Zip Co has demonstrated confidence in its business trajectory, particularly in the US market, where it expects to see customer numbers climb and transaction volume grow by more than 32%. This growth forecast is supported by Zip Co's successful integration with Google (NASDAQ:GOOGL) Pay and ongoing discussions with Apple (NASDAQ:AAPL), as confirmed by the company. These developments signal a potential for an expanded customer base and increased market penetration.

The new price target of AUD2.50 is based on a valuation approach that considers the US division of Zip Co as a technology company and its Australia and New Zealand (ANZ) operations as a consumer finance entity. This dual valuation reflects the firm's diverse business model and its positioning in different market segments.

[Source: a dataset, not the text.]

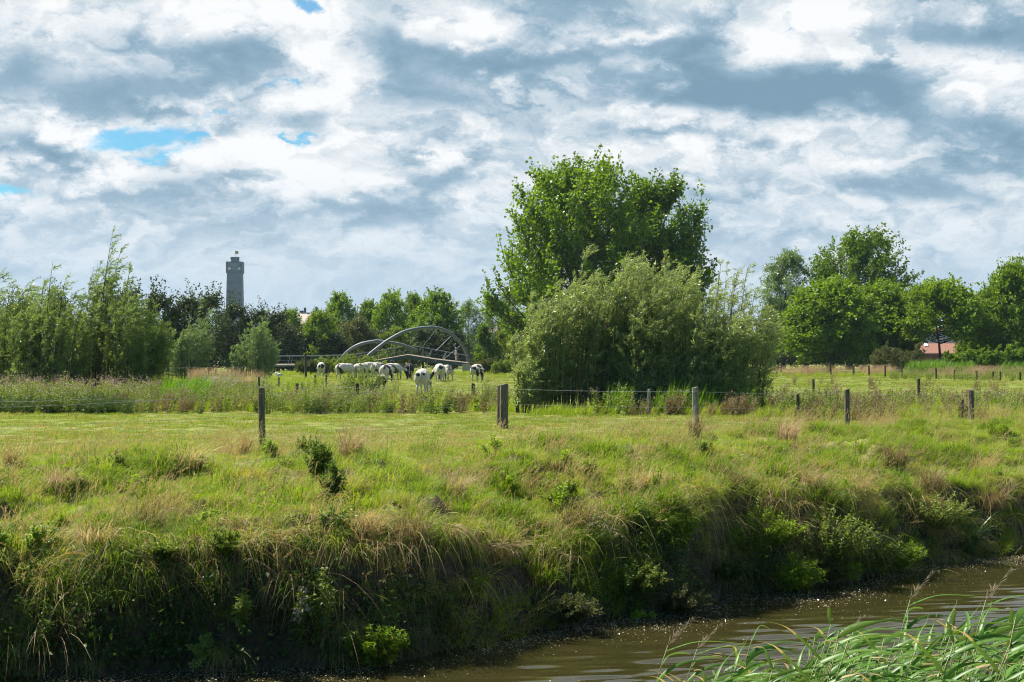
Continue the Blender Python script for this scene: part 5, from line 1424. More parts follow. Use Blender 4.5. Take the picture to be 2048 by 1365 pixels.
def person():
    p = BP(912, BDECK(912), .9); X, Y, z = p + np.array([atx(815, 182.0), 182.0, 0]); z += .05
    r = empty('person', (X, Y, z), math.radians(80)); tag(r, 'person in a pale shirt and beige trousers with a grey-blue hat walking over the footbridge', 'person')
    balls = [((0, 0, 1.22), (.20, .13, .30), 0), ((0, 0, .98), (.17, .13, .16), 0), ((0, .02, 1.66), (.085, .105, .125), 0), ((0, .115, 1.655), (.018, .025, .022), 0)]
    limbs = [([(0, 0, 1.42), (0, .01, 1.58)], [.07, .055])]
    for s in (-1, 1):
        limbs.append(([(s * .19, 0, 1.42), (s * .24, -.06 * s, 1.14), (s * .22, .10 - .08 * s, .90)], [.065, .05, .04]))
        h = np.array([s * .22, .10 - .08 * s, .90])
        for k in range(4): limbs.append(([h + [0, 0, -.03], h + [s * .005, -.03 + .02 * k, -.13 - .01 * (k in (1, 2))]], [.014, .009]))
        limbs.append(([h, h + [0, .05, -.07]], [.013, .010]))
        limbs.append(([(s * .09, 0, .92), (s * .10, .05 * s, .50), (s * .10, -.02 + .14 * s, .08)], [.095, .065, .045]))
        limbs.append(([(s * .10, -.02 + .14 * s, .05), (s * .11, .14 + .14 * s, .035)], [.045, .035]))
    me = blob_mesh('body', balls, limbs, .016, 3, [M['skin'], M['cloth_pale'], M['cloth_beige']])
    for pl in me.polygons:
        c = pl.center; pl.material_index = 0 if c.z > 1.50 or (abs(c.x) > .16 and c.z < 1.0) else 1 if c.z > .95 else 2
    link('body', me, r)
    g = Geo(); g.tubes([[0, .02, 1.70], [0, .02, 1.75], [0, .01, 1.82]], [.115, .112, .07], 12); g.tubes([[0, .05, 1.715], [0, .05, 1.725]], [.17, .17], 12)
    g.build('hat', [M['cloth_blue']], r, smooth=True)
person()

# ------------------------------------------------------------------ fences and posts
def post_mesh(h, rad, seed, square=False):
    rng = np.random.default_rng(seed); k = 10; n = 12
    zs = np.concatenate([np.linspace(-.35, h - .02, n - 1), [h]]); an = np.linspace(0, 2 * np.pi, k, endpoint=False) + .3
    rr = rad * (1 + .10 * rng.normal(0, 1, k))[None] * (1 + .03 * rng.normal(0, 1, (n, k)))
    rr[-1] *= .86; tl = rng.normal(0, .02, 2)
    V = np.stack([np.cos(an)[None] * rr + tl[0] * zs[:, None], np.sin(an)[None] * rr + tl[1] * zs[:, None], zs[:, None] + (0 * rr) + np.where(np.arange(n) == n - 1, 1, 0)[:, None] * (.02 * np.cos(an))[None]], -1)
    i = np.arange(n * k).reshape(n, k); a = i[:-1]; b = np.roll(a, -1, 1); c = i[1:]; d = np.roll(c, -1, 1)
    Q = np.stack([a, b, d, c], -1).reshape(-1, 4)
    top = i[-1]; Vt = np.concatenate([V.reshape(-1, 3), [[tl[0] * h, tl[1] * h, h + .008]]])
    T = np.stack([top, np.roll(top, -1), np.full(k, n * k)], -1)
    return make_mesh('post', Vt, Q, T)
def post(label, px, base, top, width, mat='post', lean=(0, 0), Y=None, group=None, name='fence_post', parent=None):
    if Y is None: Y = F * EYE / (base - HZ)
    X = atx(px, Y); z = gz1(X, Y); h = EYE - (top - HZ) / F * Y - z
    me = post_mesh(h, width / F * Y / 2, int(px * 7 + base)); me.materials.append(M[mat])
    o = link(name, me, parent); o.location = (X, Y, z); o.rotation_euler = (math.radians(lean[1]), math.radians(lean[0]), px * .7)
    if abs(lean[0]) > .1 or abs(lean[1]) > .1: o.rotation_euler = (math.radians(lean[1]), math.radians(lean[0]), 0)
    if label: tag(o, label, 'post', group)
    return o, Vector((X, Y, z)), h
def wire_run(g, pts, rad=.0035, sag=.03):
    for a, b in zip(pts[:-1], pts[1:]):
        a = np.array(a); b = np.array(b); t = np.linspace(0, 1, 14); n = max(2, int(np.linalg.norm(b - a) / .55))
        P = a + (b - a) * t[:, None]; P[:, 2] -= sag * 4 * t * (1 - t); g.tubes(P, np.full(14, rad), 4)
        for k in range(1, n):     # barbs
            f = k / n; c = a + (b - a) * f; c[2] -= sag * 4 * f * (1 - f); d = np.random.default_rng(k).normal(0, 1, 3) * .018
            g.tubes([c - d, c + d], [.0022, .0022], 3)
def fences():
    grp = 'posts of the near wire fence'
    ps = [post('thick dark weathered post nearest the camera, left of the cows', 525, 897, 775, 14.5, 'post', (0, 0), None, grp),
          post('thick weathered post in front of the pasture, right of the cows', 1007, 858, 769, 17, 'post', (1.8, 0), None, grp),
          post('grey post in front of the willow thicket with dry grass at its foot', 1393, 866, 775, 11, 'post_grey', (1.0, 0), None, grp),
          post('brown post right of the willow thicket, the tallest in its gap', 1693, 862, 779, 11, 'post', (0.5, 0), None, grp),
          post('mottled brown post near the right edge beside a short dark post', 1942, 848, 780, 11, 'post', (0, 0), None, grp)]
    r = empty('fence_wires', (0, 40, 0)); tag(r, 'thin barbed wires strung between the near fence posts', 'fence')
    off = Vector((0, 40, 0))
    def seq(fr): return [Vector((-10.5, 28.5, gz1(-10.5, 28.5) + 1.1 * fr))] + [p + Vector((0, -.09, h * fr)) for (_, p, h) in ps] + [Vector((19, 46, gz1(19, 46) + 1.1 * fr))]
    for fr in (.90, .55, .22):
        g = Geo(); wire_run(g, [q - off for q in seq(fr)], 0.003 if fr != .55 else .0022); g.build('wire', [M['wire']], r)
    # posts of the ditch between the pastures
    grp = 'posts in the ditch between the pastures'
    L = [('dark post close behind the left of the thick post right of the cows', 999, 850, 771, 9, 'post_dark', (2, 0), 42.5),
         ('short dark post standing in weeds below the cow with swishing tail', 946, 800, 767, 7, 'post_dark', (0, 0), 68),
         ('reddish brown post at the hind legs of the nearest white cow', 862, 795, 763, 4.5, 'post', (0, 0), 70),
         ('leaning grey post in the shade of the willow thicket', 1297, 838, 779, 7, 'post_grey', (1.5, 0), 49.6),
         ('short dark leaning post just right of the willow thicket', 1597, 836, 789, 6.5, 'post_dark', (-2, 0), 48.5),
         ('slim upright post in the field above the short leaning one', 1627, 800, 758, 5.5, 'post', (0, 0), 68),
         ('dark crooked post in thistles left of the mottled one', 1838, 806, 758, 6.5, 'post_dark', (-1.6, 0), 64),
         ('short black post with a broken top close left of the mottled post', 1923, 846, 800, 6, 'post_dark', (1, 0), 45),
         ('mossy post under the dark left willows', 187, 802, 768, 7, 'post', (0, 0), 62),
         ('short dark post by the white fluffy flowers left of the orange bush', 440, 790, 768, 5.5, 'post_dark', (0, 0), 78),
         ('thin dark stake rising above the nearest thick post', 520, 800, 754, 4, 'post_dark', (-3, 0), 66),
         ('slim brown post with a gull sitting on it', 558, 790, 755.5, 3.6, 'post', (0, 0), 92),
         ('left of two short black stumps among the weeds', 595, 792, 767, 6, 'post_dark', (0, 0), 76),
         ('right of two short black stumps among the weeds', 604, 794, 765.5, 5.5, 'post_dark', (0, 0), 76.5),
         ('dark post left of the cow with the black rump patch', 631, 776, 750, 3.8, 'post_dark', (0, 0), 97),
         ('dark post at the head of the cow with the black rump patch', 652, 776, 750, 3.8, 'post_dark', (1, 0), 96),
         ('tall crooked dark post reaching up to the bridge railing', 612, 768, 708, 4.4, 'post_dark', (-1, 0), 120),
         ('dark post half hidden in the tall weeds before the herd', 716, 816, 768, 7, 'post_dark', (0, 0), 58),
         ('small dark post in the grass below the left young willow', 432, 752, 738, 2.8, 'post_dark', (0, 0), 126),
         ('small dark post left of the right young willow', 456, 754, 740, 2.4, 'post_dark', (0, 0), 124),
         ('thin post under the middle of the footbridge', 872, 738, 722, 2.4, 'post_dark', (0, 0), 165),
         ('dark squat stump left of the black cow', 783, 737, 722, 7, 'post_dark', (0, 0), 160)]
    for (lab, px, b, t, w, m, ln, Y) in L:
        post(lab, px, b, t, w, m, ln, Y, grp)
    g = Geo(); r2 = empty('fence_wires', (0, 62, 0)); tag(r2, 'thin wires along the ditch under the left willows and past the thistles', 'fence')
    def wz(px, row, Y): return at(px, row, Y) - Vector((0, 62, 0))
    wire_run(g, [wz(-30, 774, 62), wz(187, 774, 61.9), wz(330, 775, 64), wz(440, 771, 77.8), wz(520, 772, 66)], .006); g.build('wire', [M['wire']], r2)
    g = Geo(); wire_run(g, [wz(-30, 804, 50), wz(160, 799, 51), wz(330, 800, 52)], .006); g.build('wire', [M['wire']], r2)
    g = Geo(); wire_run(g, [wz(520, 772, 66), wz(595, 776, 76), wz(716, 774, 57.9), wz(946, 772, 67.9), wz(1040, 776, 66)], .005); g.build('wire', [M['wire']], r2)
    # far fence on the right: one thing with its posts
    r3 = empty('far_fence', (30, 150, 0)); tag(r3, 'low wire fence with small dark posts running along the tall dry grass on the right', 'fence')
    FP = [(1562, 748, 729, 0), (1616, 751, 731, 0), (1662, 751, 726, -6), (1707, 753, 731, 0), (1738, 752, 731, 0), (1770, 756, 732, 0), (1803, 760, 734, 0), (1872, 758, 736, 0), (1908, 763, 740, 1), (1953, 762, 742, 0), (1986, 764, 743, 0), (2000, 767, 744, 0), (2040, 766, 744, 0)]
    tops = []
    for (px, b, t, ln) in FP:
        Y = np.interp(px, [1560, 1740, 1810, 2050], [158, 149, 132, 118])
        o, p, h = post(None, px, b, t, 3.4, 'post_dark', (ln, 0), Y, name='post', parent=r3); o.location = Vector(o.location) - r3.location; tops.append(p + Vector((0, -.1, h * .88)) - r3.location)
    for dz in (0, -.45):
        g = Geo(); wire_run(g, [q + Vector((0, 0, dz)) for q in tops], .003); g.build('wire', [M['post_dark']], r3)
    r4 = empty('far_fence', (-28, 134, 0)); tag(r4, 'low wire fence with small posts below the left young willow', 'fence')
    tops = []
    for px in (338, 380, 418, 470, 486):
        o, p, h = post(None, px, 752, 733, 3.4, 'post_dark', (0, 0), 122, name='post', parent=r4); o.location = Vector(o.location) - r4.location; tops.append(p + Vector((0, -.1, h * .9)) - r4.location)
    g = Geo(); wire_run(g, tops, .007); g.build('wire', [M['wire']], r4)
    # the gull
    Y = 92.0; X = atx(558, Y); zt = EYE - (755.5 - HZ) / F * Y
    r5 = empty('gull', (X, Y - .0, zt), math.radians(95)); tag(r5, 'white gull with grey wings perched on a slim post left of the herd', 'gull')
    balls = [((0, 0, .17), (.085, .20, .085), -.15), ((0, .19, .27), (.055, .065, .055), 0), ((0, -.18, .15), (.05, .12, .035), -.1)]
    limbs = [([(0, .12, .2), (0, .19, .26)], [.06, .05]), ([(0, .24, .265), (0, .31, .255)], [.018, .006]), ([(-.03, .0, .12), (-.03, .01, .0)], [.012, .010]), ([(.03, .0, .12), (.03, .01, .0)], [.012, .010])]
    link('body', blob_mesh('body', balls, limbs, .011, 3, [M['gull_white']]), r5)
    for s in (-1, 1):
        wme = blob_mesh('wing', [((s * .075, -.05, .19), (.022, .19, .06), -.12), ((s * .05, -.24, .16), (.014, .13, .025), -.05)], [], .010, 3, [M['gull_grey']]); link('wing', wme, r5)
fences()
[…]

Jefferies' positive outlook for Zip Co is further reinforced by the company's proactive engagement with major digital payment platforms, which could significantly enhance its visibility and accessibility to users. The integration with these platforms is a strategic move that could drive future growth and strengthen Zip Co's position in the competitive digital payments landscape.

This upgrade by Jefferies signals a vote of confidence in Zip Co's strategic direction and its ability to capitalize on the opportunities within the fintech sector. The raised price target suggests that Zip Co's stock may offer an attractive entry point for investors looking to benefit from the company's growth prospects.